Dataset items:
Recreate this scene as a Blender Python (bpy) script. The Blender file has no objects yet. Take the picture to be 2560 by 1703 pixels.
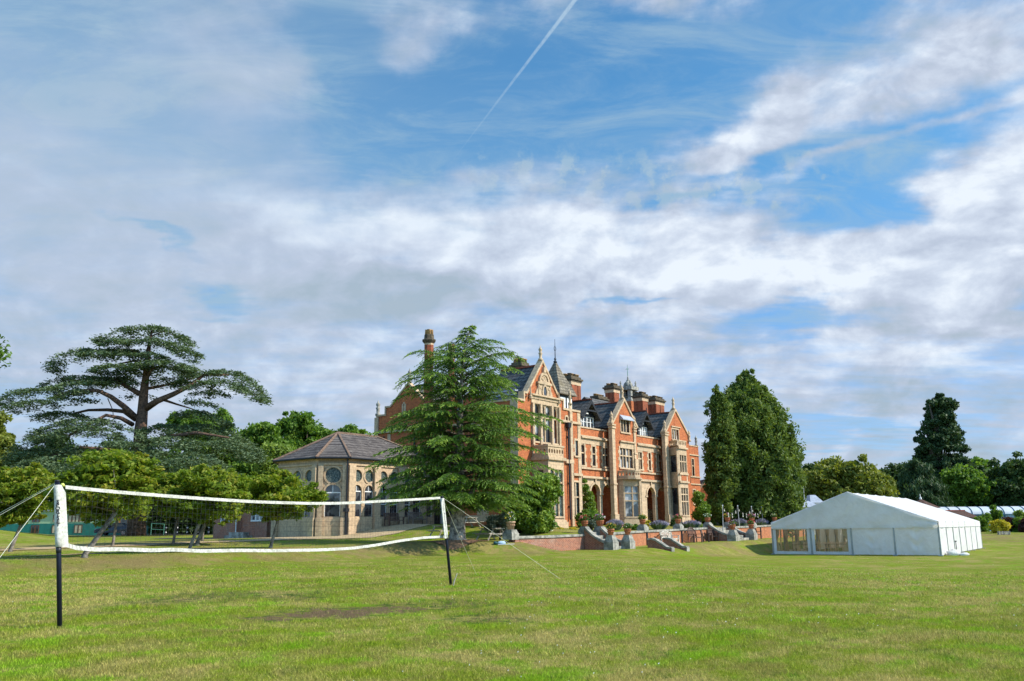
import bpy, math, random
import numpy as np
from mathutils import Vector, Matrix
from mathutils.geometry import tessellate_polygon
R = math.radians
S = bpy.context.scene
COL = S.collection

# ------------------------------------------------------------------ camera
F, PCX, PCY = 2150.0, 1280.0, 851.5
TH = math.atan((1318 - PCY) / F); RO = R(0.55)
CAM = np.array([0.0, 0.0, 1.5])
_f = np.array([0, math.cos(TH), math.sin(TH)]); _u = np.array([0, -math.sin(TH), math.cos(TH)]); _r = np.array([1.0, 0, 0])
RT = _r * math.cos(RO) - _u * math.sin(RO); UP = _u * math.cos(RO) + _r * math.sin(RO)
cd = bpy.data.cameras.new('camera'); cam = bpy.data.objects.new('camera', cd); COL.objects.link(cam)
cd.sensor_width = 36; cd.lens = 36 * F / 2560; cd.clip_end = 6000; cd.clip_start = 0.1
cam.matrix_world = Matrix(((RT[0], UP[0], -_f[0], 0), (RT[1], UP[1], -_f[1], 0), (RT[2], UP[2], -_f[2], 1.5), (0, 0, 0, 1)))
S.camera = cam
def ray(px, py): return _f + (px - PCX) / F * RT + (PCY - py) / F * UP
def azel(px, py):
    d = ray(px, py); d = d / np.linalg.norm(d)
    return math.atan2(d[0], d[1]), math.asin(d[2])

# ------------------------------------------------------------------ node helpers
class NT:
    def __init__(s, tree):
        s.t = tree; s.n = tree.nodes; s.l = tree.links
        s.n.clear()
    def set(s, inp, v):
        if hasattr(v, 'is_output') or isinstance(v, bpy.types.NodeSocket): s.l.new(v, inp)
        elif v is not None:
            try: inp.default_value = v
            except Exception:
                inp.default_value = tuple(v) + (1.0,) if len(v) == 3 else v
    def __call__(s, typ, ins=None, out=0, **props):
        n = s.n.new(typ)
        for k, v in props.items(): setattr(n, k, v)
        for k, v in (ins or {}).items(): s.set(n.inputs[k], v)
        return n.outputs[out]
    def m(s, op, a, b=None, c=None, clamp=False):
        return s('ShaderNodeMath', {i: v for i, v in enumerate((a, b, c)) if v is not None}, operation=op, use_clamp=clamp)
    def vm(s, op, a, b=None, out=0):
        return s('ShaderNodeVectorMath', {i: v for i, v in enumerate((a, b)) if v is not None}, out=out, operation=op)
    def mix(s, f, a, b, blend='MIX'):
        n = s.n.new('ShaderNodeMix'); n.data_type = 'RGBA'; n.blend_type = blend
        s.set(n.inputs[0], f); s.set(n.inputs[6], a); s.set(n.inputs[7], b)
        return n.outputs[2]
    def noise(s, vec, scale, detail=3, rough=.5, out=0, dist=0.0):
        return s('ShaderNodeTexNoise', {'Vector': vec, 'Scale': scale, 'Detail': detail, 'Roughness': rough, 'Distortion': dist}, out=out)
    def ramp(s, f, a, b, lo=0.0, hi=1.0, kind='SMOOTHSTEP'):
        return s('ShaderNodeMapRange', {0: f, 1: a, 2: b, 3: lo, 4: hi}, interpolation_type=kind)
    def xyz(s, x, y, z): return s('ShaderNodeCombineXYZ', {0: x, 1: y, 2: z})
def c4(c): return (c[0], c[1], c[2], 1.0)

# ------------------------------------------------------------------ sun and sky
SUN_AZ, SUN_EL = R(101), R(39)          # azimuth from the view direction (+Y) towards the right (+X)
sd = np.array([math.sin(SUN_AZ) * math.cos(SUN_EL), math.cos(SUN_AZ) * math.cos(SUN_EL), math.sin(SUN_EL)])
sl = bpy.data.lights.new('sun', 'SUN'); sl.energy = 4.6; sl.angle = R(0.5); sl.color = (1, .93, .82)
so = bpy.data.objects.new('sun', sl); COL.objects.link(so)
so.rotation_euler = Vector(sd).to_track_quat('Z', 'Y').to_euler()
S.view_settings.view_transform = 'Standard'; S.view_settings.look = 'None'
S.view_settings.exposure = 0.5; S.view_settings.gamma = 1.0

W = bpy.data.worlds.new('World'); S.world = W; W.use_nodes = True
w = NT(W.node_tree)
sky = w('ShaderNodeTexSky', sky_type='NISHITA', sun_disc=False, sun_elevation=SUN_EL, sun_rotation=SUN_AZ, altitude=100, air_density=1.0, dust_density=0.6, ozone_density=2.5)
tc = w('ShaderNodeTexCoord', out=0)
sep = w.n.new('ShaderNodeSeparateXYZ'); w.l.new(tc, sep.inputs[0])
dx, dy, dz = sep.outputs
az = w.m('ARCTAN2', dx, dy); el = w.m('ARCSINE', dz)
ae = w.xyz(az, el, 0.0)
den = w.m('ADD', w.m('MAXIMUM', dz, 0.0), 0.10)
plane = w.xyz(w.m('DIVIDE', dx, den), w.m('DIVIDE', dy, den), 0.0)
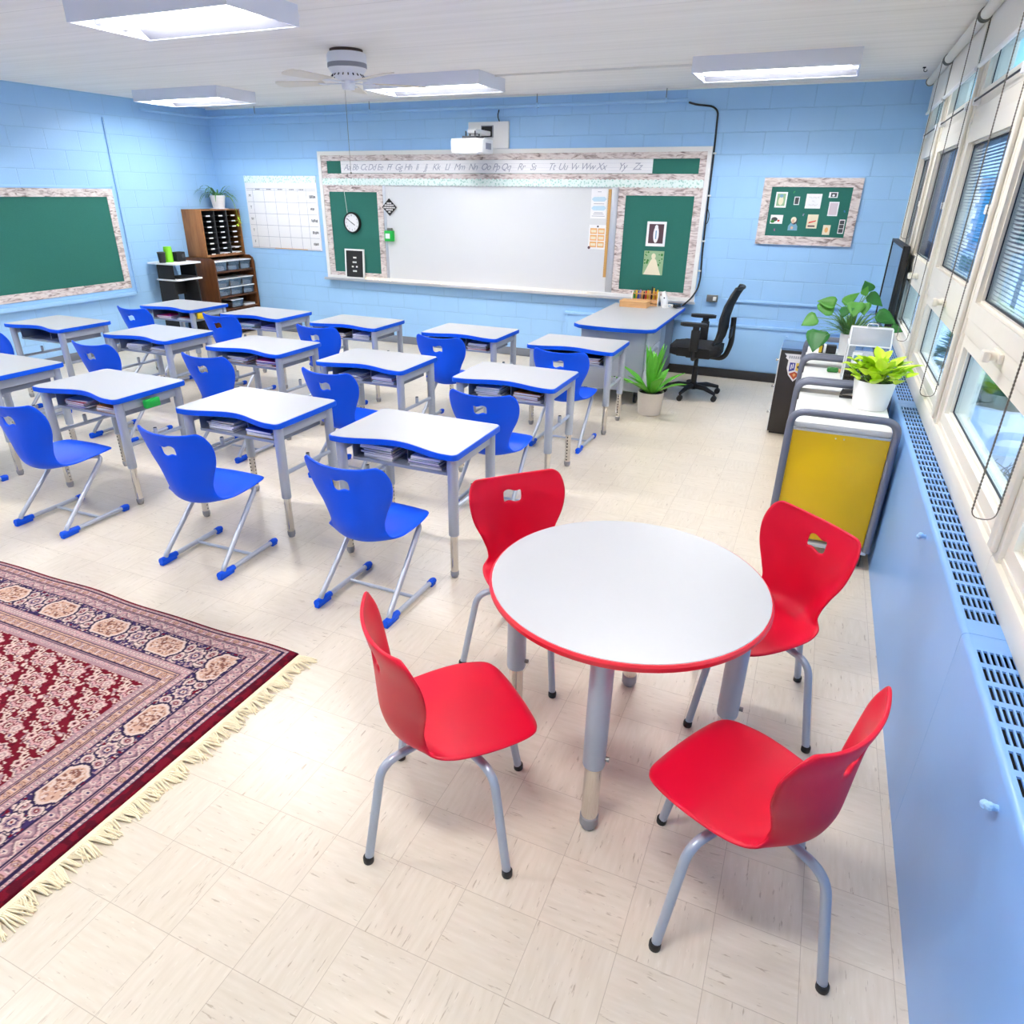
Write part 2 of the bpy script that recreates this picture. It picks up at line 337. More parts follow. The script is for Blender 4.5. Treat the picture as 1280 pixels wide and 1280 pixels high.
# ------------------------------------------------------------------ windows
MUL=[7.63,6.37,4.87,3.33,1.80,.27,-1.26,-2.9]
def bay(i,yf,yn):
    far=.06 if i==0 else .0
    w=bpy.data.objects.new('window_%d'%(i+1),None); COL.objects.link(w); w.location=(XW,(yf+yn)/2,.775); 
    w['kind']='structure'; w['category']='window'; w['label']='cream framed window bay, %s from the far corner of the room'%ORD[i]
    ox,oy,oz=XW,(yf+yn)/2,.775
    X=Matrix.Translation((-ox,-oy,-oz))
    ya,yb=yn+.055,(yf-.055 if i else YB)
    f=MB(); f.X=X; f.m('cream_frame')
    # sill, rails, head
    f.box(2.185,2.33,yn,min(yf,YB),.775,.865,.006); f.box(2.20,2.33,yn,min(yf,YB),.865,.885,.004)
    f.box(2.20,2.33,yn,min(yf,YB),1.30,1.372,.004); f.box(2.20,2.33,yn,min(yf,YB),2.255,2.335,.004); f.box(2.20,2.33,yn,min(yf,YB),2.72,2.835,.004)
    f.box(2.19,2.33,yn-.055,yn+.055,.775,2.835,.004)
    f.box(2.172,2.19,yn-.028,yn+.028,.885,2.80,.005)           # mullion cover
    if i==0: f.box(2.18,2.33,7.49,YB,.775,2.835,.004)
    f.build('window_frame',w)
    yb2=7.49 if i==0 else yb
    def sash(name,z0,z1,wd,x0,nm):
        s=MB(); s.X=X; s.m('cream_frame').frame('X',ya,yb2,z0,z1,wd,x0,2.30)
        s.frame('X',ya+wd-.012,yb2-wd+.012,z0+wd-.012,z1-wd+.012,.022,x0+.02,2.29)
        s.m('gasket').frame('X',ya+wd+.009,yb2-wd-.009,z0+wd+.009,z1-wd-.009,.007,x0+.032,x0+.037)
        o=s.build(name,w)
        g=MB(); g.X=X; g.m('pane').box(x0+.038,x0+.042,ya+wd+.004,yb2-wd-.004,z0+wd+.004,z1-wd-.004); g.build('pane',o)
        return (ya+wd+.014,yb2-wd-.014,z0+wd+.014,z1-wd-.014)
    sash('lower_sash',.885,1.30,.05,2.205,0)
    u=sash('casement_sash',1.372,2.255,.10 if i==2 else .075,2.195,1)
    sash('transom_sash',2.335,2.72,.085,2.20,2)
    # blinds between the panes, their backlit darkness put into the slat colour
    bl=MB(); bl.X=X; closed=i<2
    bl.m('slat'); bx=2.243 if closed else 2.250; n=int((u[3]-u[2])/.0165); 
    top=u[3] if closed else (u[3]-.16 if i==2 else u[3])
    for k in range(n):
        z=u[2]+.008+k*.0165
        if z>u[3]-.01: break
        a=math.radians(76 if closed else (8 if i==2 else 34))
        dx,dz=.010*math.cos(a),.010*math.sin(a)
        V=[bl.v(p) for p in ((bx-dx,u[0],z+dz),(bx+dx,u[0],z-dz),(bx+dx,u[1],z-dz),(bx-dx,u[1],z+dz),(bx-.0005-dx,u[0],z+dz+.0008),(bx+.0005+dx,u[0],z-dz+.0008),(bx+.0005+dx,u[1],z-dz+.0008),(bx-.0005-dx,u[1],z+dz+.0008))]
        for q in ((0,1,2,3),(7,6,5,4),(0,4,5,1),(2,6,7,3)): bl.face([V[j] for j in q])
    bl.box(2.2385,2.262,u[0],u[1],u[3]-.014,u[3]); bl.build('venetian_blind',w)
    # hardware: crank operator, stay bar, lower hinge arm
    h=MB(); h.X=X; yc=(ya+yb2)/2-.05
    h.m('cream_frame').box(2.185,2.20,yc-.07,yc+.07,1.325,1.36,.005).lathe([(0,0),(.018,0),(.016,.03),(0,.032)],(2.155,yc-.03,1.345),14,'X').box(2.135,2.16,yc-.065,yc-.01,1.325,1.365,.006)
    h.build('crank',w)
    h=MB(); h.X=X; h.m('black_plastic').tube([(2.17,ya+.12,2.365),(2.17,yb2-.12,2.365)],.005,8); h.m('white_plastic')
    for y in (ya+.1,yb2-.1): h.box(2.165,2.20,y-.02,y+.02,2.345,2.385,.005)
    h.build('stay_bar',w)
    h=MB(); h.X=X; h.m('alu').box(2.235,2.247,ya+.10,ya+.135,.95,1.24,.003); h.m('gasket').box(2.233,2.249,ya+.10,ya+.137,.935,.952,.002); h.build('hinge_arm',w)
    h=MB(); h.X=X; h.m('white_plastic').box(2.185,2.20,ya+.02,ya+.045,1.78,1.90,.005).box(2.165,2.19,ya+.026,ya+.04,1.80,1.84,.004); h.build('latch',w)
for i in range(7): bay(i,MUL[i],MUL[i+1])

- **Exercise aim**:
With all pictures left out, please transcribe exactly the lines from the start of the material through the line with "return math.atan2(d[0], d[1]), math.asin(d[2])".

- **Written solution**:
Recreate this scene as a Blender Python (bpy) script. The Blender file has no objects yet. Take the picture to be 2560 by 1703 pixels.
import bpy, math, random
import numpy as np
from mathutils import Vector, Matrix
from mathutils.geometry import tessellate_polygon
R = math.radians
S = bpy.context.scene
COL = S.collection

# ------------------------------------------------------------------ camera
F, PCX, PCY = 2150.0, 1280.0, 851.5
TH = math.atan((1318 - PCY) / F); RO = R(0.55)
CAM = np.array([0.0, 0.0, 1.5])
_f = np.array([0, math.cos(TH), math.sin(TH)]); _u = np.array([0, -math.sin(TH), math.cos(TH)]); _r = np.array([1.0, 0, 0])
RT = _r * math.cos(RO) - _u * math.sin(RO); UP = _u * math.cos(RO) + _r * math.sin(RO)
cd = bpy.data.cameras.new('camera'); cam = bpy.data.objects.new('camera', cd); COL.objects.link(cam)
cd.sensor_width = 36; cd.lens = 36 * F / 2560; cd.clip_end = 6000; cd.clip_start = 0.1
cam.matrix_world = Matrix(((RT[0], UP[0], -_f[0], 0), (RT[1], UP[1], -_f[1], 0), (RT[2], UP[2], -_f[2], 1.5), (0, 0, 0, 1)))
S.camera = cam
def ray(px, py): return _f + (px - PCX) / F * RT + (PCY - py) / F * UP
def azel(px, py):
    d = ray(px, py); d = d / np.linalg.norm(d)
    return math.atan2(d[0], d[1]), math.asin(d[2])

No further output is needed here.